Space explorers: we have lift-off

Space explorers: we have lift-off. Ever since Californian businessman Dennis Tito paid Russia $20 million to blast into orbit in 2001, wealthy thrill-seekers have dreamt of hitching a ride to the great beyond. The wait may be getting shorter. After a successful test flight on Thursday, Jeff Bezos’s space company Blue Origin said it would be flying people in the New Shepard rocket by the end of the year. Richard Branson, founder of Virgin Galactic, has talked about starting commercial flights this year, perhaps as soon as July, after years of delay. Some customers have been waiting for their trip since 2004. Those flights will take passengers into suborbital space: high enough to cross the lower boundary of space and get an experience of weightlessness.

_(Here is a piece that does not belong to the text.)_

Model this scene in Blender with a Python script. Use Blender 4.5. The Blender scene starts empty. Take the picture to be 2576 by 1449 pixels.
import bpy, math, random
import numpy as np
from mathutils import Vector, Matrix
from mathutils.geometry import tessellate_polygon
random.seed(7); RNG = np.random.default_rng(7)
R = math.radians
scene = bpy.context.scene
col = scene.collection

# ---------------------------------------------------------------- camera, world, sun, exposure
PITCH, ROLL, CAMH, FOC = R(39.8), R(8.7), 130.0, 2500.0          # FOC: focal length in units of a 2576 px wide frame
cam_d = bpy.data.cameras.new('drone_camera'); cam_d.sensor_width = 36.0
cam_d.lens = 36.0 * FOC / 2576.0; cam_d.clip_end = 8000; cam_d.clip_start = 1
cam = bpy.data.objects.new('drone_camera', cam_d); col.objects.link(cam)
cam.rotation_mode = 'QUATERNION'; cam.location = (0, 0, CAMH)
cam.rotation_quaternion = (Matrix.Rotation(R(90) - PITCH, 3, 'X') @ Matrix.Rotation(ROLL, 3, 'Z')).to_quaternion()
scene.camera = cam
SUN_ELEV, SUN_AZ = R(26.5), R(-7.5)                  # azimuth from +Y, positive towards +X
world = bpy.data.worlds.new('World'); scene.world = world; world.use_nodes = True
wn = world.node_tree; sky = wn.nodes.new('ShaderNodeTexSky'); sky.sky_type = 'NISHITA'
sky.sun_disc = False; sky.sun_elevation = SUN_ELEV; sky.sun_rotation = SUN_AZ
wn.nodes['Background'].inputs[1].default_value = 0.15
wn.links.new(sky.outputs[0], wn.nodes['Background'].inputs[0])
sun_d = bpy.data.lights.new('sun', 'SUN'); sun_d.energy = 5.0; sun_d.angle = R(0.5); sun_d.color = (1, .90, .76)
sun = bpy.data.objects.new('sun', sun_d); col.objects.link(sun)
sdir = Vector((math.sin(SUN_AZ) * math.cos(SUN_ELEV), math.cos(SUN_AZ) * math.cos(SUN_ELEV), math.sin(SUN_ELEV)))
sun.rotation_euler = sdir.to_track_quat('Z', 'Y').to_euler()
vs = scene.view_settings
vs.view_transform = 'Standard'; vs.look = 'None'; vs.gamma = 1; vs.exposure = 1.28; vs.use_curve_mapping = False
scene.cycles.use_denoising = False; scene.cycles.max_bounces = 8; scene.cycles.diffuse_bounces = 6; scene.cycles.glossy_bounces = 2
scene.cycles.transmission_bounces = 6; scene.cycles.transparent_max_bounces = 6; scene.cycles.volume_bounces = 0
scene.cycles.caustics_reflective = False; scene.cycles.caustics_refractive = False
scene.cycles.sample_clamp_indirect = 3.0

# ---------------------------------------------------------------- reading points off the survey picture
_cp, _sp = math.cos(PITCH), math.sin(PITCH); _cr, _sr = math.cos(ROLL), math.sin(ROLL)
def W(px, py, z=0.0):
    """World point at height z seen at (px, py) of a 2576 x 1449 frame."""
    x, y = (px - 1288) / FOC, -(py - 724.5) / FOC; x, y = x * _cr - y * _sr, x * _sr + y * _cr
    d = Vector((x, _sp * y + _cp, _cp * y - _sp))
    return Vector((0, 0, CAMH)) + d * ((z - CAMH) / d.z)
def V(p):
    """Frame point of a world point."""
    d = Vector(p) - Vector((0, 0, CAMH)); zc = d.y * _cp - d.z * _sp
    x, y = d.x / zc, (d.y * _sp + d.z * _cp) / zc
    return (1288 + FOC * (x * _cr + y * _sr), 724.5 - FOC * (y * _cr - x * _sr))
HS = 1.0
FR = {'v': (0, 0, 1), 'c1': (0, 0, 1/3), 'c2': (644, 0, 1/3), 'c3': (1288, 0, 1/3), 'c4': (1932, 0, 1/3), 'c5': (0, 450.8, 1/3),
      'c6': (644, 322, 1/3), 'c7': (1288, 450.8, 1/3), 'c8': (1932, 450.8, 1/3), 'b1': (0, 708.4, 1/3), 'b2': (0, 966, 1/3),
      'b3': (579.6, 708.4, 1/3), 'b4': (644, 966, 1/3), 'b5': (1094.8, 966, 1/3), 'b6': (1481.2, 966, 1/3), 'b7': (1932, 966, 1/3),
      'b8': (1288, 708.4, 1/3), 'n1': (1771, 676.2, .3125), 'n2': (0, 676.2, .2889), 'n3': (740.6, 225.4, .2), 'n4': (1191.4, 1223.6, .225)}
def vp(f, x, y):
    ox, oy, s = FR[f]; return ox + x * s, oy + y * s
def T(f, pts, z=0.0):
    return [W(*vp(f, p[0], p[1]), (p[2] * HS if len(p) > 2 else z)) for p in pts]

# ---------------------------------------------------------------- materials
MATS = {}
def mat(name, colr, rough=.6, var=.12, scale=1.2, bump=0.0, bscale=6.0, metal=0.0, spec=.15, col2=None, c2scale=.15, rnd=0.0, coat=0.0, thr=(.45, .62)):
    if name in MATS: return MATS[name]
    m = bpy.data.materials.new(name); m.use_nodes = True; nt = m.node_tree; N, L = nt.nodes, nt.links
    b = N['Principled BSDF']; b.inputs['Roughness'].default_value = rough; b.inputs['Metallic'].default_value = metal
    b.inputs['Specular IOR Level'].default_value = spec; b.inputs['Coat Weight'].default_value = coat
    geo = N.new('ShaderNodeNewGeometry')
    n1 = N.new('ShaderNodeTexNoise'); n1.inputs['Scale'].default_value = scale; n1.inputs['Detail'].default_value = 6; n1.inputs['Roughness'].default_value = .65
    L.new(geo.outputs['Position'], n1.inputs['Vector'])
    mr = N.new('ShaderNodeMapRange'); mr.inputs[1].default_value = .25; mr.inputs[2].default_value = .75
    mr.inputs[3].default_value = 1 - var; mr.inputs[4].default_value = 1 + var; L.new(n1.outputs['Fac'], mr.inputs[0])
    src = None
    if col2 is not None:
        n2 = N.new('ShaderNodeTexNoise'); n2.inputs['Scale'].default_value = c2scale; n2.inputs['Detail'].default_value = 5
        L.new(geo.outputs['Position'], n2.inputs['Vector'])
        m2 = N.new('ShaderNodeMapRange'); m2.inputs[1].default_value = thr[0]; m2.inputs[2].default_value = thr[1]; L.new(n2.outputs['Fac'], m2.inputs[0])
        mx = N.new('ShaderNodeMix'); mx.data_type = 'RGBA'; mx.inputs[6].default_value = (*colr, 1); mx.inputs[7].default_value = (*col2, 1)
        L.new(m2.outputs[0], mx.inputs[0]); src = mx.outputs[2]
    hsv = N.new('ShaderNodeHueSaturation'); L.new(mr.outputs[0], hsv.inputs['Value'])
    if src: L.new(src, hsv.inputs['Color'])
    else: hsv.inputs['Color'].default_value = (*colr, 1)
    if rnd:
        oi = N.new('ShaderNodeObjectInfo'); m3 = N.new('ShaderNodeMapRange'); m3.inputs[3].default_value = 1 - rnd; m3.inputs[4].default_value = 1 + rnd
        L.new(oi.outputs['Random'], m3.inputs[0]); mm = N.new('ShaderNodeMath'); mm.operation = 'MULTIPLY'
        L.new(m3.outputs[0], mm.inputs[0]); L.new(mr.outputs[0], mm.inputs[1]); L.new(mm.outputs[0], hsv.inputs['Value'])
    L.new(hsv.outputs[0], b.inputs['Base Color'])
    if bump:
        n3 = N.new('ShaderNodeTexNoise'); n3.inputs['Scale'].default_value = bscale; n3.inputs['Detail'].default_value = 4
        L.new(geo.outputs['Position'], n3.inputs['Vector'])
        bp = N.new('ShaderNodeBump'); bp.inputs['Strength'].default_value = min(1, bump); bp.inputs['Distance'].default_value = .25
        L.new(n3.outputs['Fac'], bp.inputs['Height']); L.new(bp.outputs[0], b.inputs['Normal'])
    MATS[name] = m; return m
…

Zero gravity can already be experienced a lot more cheaply, on specially modified jets that dive through the sky. Much more heavy lifting is needed to go into orbit. Yet last year SpaceX founder Elon Musk announced that Yusaku Maezawa, a Japanese billionaire, had bought a ticket for a trip round the far side of the moon, possibly as soon as 2023… Cost aside, a space trip is not to everyone’s taste. The dangers are real, as are the discomforts… But as costs fall, the industry will get off the ground, says UBS. By 2030 space tourism could be worth as much as $3 billion a year.